NOTA: Me parece justo indicar que en determinados pasajes de la reseña se copian –utilizando las técnicas del sampleado tan extendidas en el contexto musical– fragmentos, frases, palabras, acentuaciones o modulaciones de diversos artículos y trabajos de Alejandro Hermosilla, como éste o éste, o la propia Martillo.

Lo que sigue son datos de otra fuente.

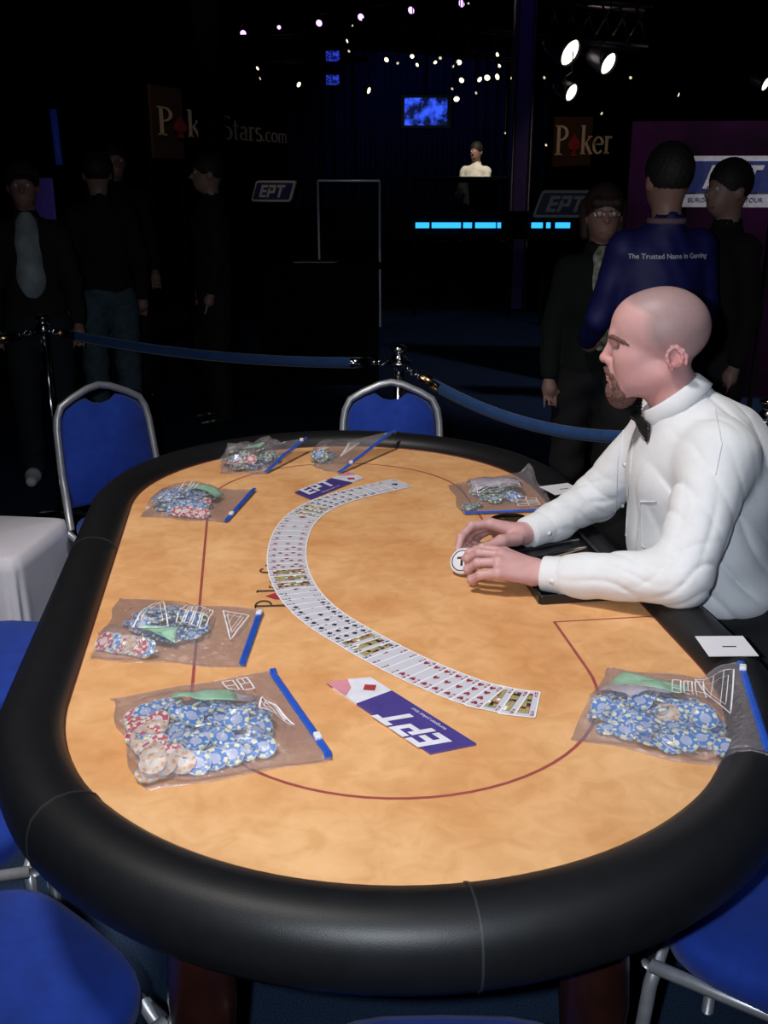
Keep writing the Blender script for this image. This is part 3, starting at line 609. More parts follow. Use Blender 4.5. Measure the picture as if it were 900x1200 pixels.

(Relación con autor y editorial: ninguna)

6 comentarios:

Anónimo dijo...

Leo esta reseña y no sé si interesarme por la novela, porque tanto entusiasmo del crítico desemboca en una -casi no- velada crítica a la construcción del texto. Y me queda otra curiosidad: ¿sabe o no sabe escribir el autor? ¿Vale la pena leerlo? Porque para leer otro collage o palimpsesto más...

Vicente Luis Mora dijo...

Vale la pena leerlo y sabe escribir muy bien. Creo que queda claro en la reseña. Saludos.

Ana María Rodas dijo...

Desde Berlín te he buscado y los organizadores del Festival o los de VersSchmugel no pudieron darme noticias tuyas. Ana María Rodas
anarodas6845@yahoo.com

Vicente Luis Mora dijo...

Ana María, te he enviado un correo. Me alegra saludarte, un abrazo.

Martín Zeke Ochoa dijo...

Aunque aún no leo Martillo, tu reseña me ha hecho reflexionar que en general no somos del todo justos con quienes se atreven a hacer algo de una forma distinta. No es lo mismo tener un desliz, digamos, siguiendo a pies juntillas el manual de tópicos de redacción, que hacerlo asumiendo todos los riesgos posibles. Hay en los errores de quien intenta salirse del camino una ingenuidad que incluso fallida puede resultar de lo más evocadora. Tomo nota. Saludos

Vicente Luis Mora dijo...

Estoy de acuerdo contigo, Martín. Pero creo que la reseña es muy favorable al libro y a su espíritu innovador. Ojalá leyese un libro como éste todos los meses. Saludos y gracias por venir.